Where We’re Calling From
Unless you’re writing a period piece your novel’s characters can’t devote a ritual hour in search of a pay phone. Younger readers may not know what a pay phone is unless they saw the movie with Colin Farrell, the ultimate in phone booth tyranny from which there was no escape.
The 1950s were the Golden Age of Pay Phones. In those heady days a person could wear a trenchoat and fedora, smoke a Chesterfield, and for a nickel, make a call. Doing any or all of those things today might result in arrest. Besides, your character either has a cell phone or access to one; sure the battery will fail at crunch time and then it’s possible to write the gotta find a pay phone scene.
My favorite pay phone scene would include the following elements: a rural setting, a dusty crossroads in Texas, a strong southwesterly breeze, a countdown of some kind, and thirty or forty minutes of frantic driving ( gotta…find…a pay phone.) Let’s add a bullet wound.
Happy ending: Pay phone found on a deserted crossroads in Deaf Smith Country. Call to the Governor goes through.
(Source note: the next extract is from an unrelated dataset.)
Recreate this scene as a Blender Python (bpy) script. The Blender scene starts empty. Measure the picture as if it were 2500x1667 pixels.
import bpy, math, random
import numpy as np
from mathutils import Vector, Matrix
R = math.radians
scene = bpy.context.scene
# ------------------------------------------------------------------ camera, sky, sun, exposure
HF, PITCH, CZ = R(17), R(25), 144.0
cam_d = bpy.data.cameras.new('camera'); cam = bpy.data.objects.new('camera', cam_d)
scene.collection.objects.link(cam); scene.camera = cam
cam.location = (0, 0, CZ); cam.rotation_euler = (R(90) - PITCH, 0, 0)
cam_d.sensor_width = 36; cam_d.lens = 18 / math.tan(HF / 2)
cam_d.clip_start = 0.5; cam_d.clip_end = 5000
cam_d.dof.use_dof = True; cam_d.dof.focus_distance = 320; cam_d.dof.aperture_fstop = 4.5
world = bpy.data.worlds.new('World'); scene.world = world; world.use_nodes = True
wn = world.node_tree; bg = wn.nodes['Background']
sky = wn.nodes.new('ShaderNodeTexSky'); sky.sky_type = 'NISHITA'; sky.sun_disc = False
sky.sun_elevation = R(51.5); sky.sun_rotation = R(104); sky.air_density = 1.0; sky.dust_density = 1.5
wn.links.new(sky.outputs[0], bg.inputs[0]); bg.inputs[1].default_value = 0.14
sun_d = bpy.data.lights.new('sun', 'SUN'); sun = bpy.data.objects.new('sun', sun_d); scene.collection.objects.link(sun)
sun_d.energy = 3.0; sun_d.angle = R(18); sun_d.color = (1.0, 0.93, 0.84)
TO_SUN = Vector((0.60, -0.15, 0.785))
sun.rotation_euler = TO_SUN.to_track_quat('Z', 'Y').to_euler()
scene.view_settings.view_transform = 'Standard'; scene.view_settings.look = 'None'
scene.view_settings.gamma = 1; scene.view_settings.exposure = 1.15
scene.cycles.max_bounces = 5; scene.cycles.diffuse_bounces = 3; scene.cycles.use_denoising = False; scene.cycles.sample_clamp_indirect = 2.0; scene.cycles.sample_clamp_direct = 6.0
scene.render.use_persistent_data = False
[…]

Bullet wound heals.
Unhappy ending: Pay phone doesn’t work. A fat guy with beady eyes tips the phone booth over. You lose three quarters and a pint of blood.
October 21st, 2006 at 12:49 pm
We should make a new blog that’s just a list of phone booths and cigarette machines.
October 21st, 2006 at 2:17 pm
I’m game. We could call it Google Phone and Google Smoke.